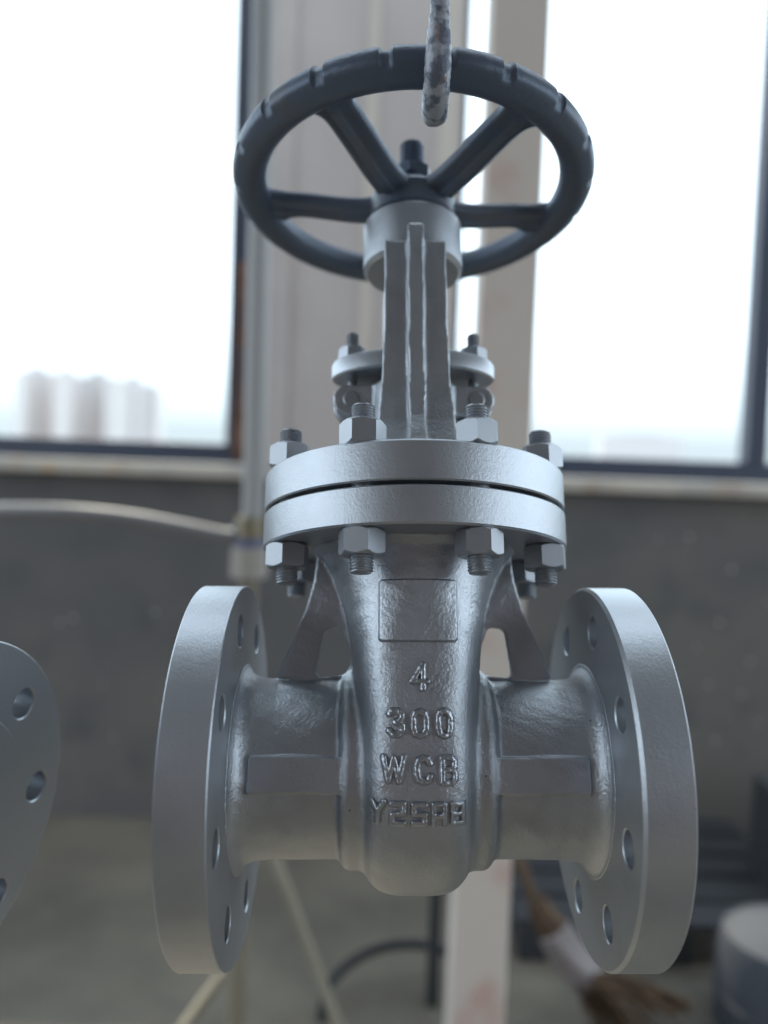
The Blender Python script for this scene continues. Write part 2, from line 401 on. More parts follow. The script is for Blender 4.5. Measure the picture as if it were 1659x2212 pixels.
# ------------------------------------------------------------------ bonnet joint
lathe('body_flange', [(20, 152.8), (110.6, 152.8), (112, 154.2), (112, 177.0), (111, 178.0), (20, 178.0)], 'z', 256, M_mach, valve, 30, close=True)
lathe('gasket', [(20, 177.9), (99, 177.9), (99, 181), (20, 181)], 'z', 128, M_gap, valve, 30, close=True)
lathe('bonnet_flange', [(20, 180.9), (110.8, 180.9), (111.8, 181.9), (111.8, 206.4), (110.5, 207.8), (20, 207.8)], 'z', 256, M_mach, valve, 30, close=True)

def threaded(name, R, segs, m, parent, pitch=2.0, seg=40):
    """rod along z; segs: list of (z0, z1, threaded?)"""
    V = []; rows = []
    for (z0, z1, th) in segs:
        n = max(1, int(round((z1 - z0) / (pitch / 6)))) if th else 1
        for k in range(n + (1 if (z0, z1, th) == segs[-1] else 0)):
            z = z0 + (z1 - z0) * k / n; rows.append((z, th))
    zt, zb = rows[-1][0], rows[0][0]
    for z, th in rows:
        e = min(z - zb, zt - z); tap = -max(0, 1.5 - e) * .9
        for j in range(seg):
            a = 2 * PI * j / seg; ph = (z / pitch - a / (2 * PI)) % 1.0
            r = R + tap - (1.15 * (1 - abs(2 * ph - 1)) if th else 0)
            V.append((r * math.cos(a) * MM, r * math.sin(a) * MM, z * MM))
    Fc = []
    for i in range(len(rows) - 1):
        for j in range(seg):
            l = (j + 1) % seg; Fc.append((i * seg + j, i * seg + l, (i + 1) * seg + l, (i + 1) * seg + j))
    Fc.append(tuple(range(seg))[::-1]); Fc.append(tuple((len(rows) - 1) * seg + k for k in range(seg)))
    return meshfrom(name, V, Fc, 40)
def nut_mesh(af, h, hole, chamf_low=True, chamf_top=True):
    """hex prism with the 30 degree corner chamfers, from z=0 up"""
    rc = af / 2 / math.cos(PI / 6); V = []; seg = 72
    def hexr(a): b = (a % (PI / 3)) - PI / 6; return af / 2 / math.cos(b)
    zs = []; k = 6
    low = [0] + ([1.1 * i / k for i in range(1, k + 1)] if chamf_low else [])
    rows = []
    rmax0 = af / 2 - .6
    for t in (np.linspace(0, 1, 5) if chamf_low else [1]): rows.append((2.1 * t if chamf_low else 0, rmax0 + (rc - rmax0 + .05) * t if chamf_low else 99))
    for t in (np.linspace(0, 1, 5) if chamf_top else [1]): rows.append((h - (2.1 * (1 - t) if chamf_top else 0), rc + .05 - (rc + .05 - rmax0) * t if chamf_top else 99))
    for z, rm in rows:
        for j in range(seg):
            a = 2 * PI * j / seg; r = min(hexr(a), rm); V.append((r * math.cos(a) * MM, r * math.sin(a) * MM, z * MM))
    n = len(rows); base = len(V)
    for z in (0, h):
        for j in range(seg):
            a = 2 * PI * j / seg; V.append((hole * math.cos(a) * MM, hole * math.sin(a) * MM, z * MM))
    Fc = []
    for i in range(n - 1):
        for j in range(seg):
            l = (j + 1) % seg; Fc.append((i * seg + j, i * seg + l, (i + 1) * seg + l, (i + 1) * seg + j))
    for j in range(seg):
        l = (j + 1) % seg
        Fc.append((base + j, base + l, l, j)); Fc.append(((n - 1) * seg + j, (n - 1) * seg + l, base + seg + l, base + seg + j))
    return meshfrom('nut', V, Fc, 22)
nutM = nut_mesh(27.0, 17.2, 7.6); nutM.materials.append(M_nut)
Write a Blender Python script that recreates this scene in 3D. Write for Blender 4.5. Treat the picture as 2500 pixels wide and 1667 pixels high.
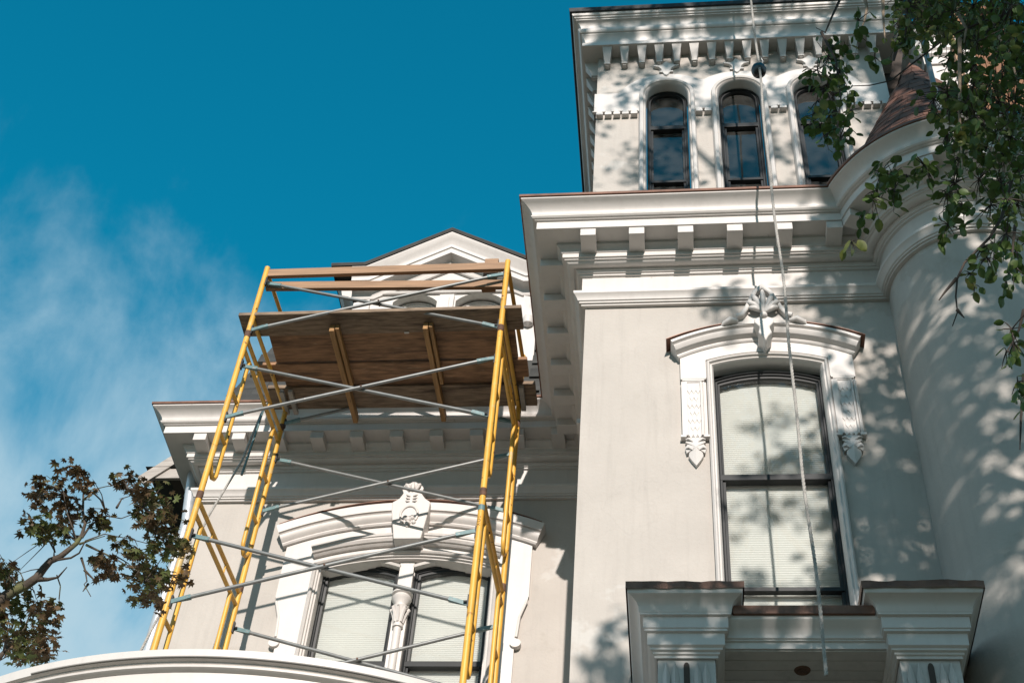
____________
WHAT THE EXERCISE ASKS: Reproduce, word for word, every line from the start of the records down to and including the line with "207.8)], 'z', 256, M_mach, valve, 30, close=True)"; skip the pictures.

RESULT OF THE EXERCISE:
The Blender Python script for this scene continues. Write part 2, from line 401 on. More parts follow. The script is for Blender 4.5. Measure the picture as if it were 1659x2212 pixels.
# ------------------------------------------------------------------ bonnet joint
lathe('body_flange', [(20, 152.8), (110.6, 152.8), (112, 154.2), (112, 177.0), (111, 178.0), (20, 178.0)], 'z', 256, M_mach, valve, 30, close=True)
lathe('gasket', [(20, 177.9), (99, 177.9), (99, 181), (20, 181)], 'z', 128, M_gap, valve, 30, close=True)
lathe('bonnet_flange', [(20, 180.9), (110.8, 180.9), (111.8, 181.9), (111.8, 206.4), (110.5, 207.8), (20, 207.8)], 'z', 256, M_mach, valve, 30, close=True)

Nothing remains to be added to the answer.